A former client of UBS AG who cooperated in a U.S. probe of the Swiss bank's ties with wealthy Americans hiding money overseas was sentenced to one year house arrest and a fine on Wednesday for a multimillion-dollar tax evasion scheme.

Steven Michael Rubinstein, 55, was the first former customer of UBS to be sentenced for tax fraud following a protracted U.S. legal battle with the bank that ended in August with an agreement to crack open Switzerland's long tradition of bank secrecy.

Rubinstein, a Florida accountant who pleaded guilty to a single count of tax evasion in June, was sentenced to a total of three years of probation including 12 months of house arrest. He was also ordered to pay a $40,000 fine.

UBS settled a sweeping U.S. criminal probe earlier this year by paying a $780 million penalty and admitting it helped U.S. citizens evade taxes.

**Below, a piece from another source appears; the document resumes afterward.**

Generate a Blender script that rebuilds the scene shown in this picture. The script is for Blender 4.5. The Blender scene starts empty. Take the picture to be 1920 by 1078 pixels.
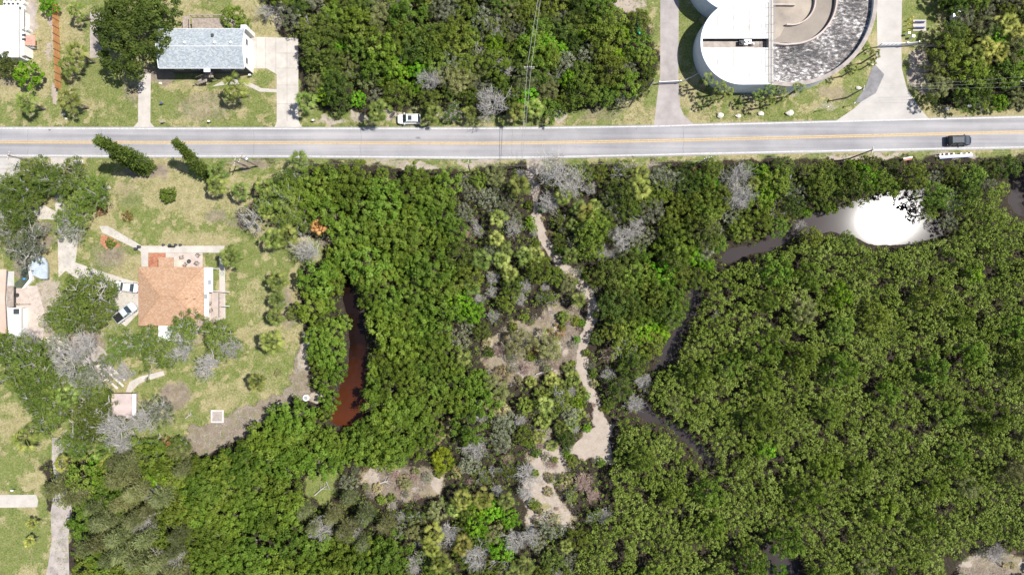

It then ended a related civil suit in August by agreeing to turn over the names of 4,450 wealthy U.S. clients with undisclosed offshore accounts.

Rubinstein's sentence, handed down by a federal court judge in Miami, was in line with the Justice Department's recent request for leniency for Rubinstein due to what it described as his substantial cooperation in a probe centering on Americans with undisclosed offshore accounts at UBS.

The U.S. government had alleged that Rubinstein, who worked for a company in the yacht business, evaded taxes on $3 million by stashing funds in a British Virgin Islands corporation set up through a UBS account that was active from 2001 to 2008.

He had faced a maximum sentence of three years in prison, but the Justice Department called for no more than a 12-month sentence in a court filing last Friday.

Federal Court Judge Marcia Cooke called the sentence reduction unusually lenient in her remarks to the courtroom on Wednesday but said no one should underestimate the value of Rubinstein's cooperation with authorities in their crackdown on tax evasion.

Thousands if not millions of taxpayers now know what the legal landscape is, said Cooke. We will not tolerate offshore tax evasion.

Her remarks came after Rubinstein, who had posted $12 million bail after his arrest, voiced contrition for his tax dodging and vowed that he would never stray outside the law again.

I'm embarrassed and ashamed to be standing here before you, said Rubinstein.

I will continue to assist the government in any manner requested, he added.

Jeffrey Chernick, another former UBS client who has pleaded guilty of tax evasion, is due to be sentenced in Fort Lauderdale, Florida, on Friday for hiding more than $8 million from U.S. tax authorities.

The Justice Department has also asked for a reduced sentenced for Chernick, citing his cooperation in UBS-related criminal investigations.